To get around the end-of-the-day pricing, Wall Street invented exchange-traded shares, a group of securities that represent a mutual fund, but are traded in the stock market throughout the day, at the market value at that time. This way, an investor can own an index fund, and still be in control of market timing. The downside is that there's a brokerage fee associated with exchange-traded shares that doesn't occur with a regularly traded index fund.

Buying Stocks or Bonds

The way you buy stocks and bonds is very similar to buying mutual funds. You work with a broker to buy or sell stock.

Show Me the Money

The U.S. Securities and Exchange Commission is an independent, quasi-judicial agency that's responsible for administering federal securities laws. The agency calls itself “the investor's advocate.”

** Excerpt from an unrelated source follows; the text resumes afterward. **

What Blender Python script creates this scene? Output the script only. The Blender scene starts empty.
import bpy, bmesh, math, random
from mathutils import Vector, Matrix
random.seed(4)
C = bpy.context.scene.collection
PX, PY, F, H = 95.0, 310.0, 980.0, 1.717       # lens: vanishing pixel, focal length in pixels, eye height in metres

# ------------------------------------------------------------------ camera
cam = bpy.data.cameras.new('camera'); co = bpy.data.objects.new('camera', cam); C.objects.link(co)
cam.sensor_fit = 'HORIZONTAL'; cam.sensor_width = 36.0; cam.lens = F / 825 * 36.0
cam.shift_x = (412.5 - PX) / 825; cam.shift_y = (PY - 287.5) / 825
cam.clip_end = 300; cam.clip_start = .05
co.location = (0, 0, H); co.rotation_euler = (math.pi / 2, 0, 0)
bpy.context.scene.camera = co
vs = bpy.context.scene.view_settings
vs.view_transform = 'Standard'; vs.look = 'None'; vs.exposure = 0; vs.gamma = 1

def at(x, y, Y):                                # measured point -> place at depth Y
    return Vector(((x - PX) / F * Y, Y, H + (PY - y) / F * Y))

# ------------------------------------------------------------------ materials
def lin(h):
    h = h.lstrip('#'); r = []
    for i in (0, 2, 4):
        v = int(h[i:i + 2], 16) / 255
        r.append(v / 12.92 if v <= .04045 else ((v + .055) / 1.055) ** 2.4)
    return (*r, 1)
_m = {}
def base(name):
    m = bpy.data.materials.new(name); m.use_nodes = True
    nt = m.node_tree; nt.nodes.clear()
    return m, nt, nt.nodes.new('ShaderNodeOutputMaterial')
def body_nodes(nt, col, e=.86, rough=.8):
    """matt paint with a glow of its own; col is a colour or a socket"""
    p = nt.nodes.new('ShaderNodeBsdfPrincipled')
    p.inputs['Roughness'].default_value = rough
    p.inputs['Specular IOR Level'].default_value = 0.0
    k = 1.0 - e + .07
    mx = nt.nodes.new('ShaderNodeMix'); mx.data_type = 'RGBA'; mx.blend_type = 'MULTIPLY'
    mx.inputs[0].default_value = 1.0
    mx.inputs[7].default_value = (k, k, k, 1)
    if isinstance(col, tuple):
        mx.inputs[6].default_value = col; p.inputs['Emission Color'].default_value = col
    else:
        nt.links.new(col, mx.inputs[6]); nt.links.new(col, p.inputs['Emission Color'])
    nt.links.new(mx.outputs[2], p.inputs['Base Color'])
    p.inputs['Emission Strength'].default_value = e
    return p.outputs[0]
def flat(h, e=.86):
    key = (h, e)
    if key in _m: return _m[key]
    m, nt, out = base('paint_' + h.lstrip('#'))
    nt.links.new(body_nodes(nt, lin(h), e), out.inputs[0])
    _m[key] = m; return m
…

There are a couple different varieties of brokers. You could use a full-service broker, who charges about 1 percent of the value of your investment. What are you getting for your money, you ask? Hopefully, the broker you'd be working with would have good knowledge and information concerning your particular investment, and you would benefit from his or her expertise.

Discount brokers are brokers who are paid a salary by the company for which they work, rather than working on commission. This makes them very attractive to many investors who recognize the potential for a conflict of interest among brokers who work strictly for commission.

Some analysts say you can save 50 percent or more by buying from the big discount brokers such as Charles Schwab or TD Waterhouse Securities, rather than from the traditional brokerage firms such as Merrill Lynch and Morgan Stanley. Full-service or discount broker? The choice is yours. If you feel you need advice and direction, look for a full-service broker. If you know what you want, or you have another type of financial advisor, a discount broker should be fine.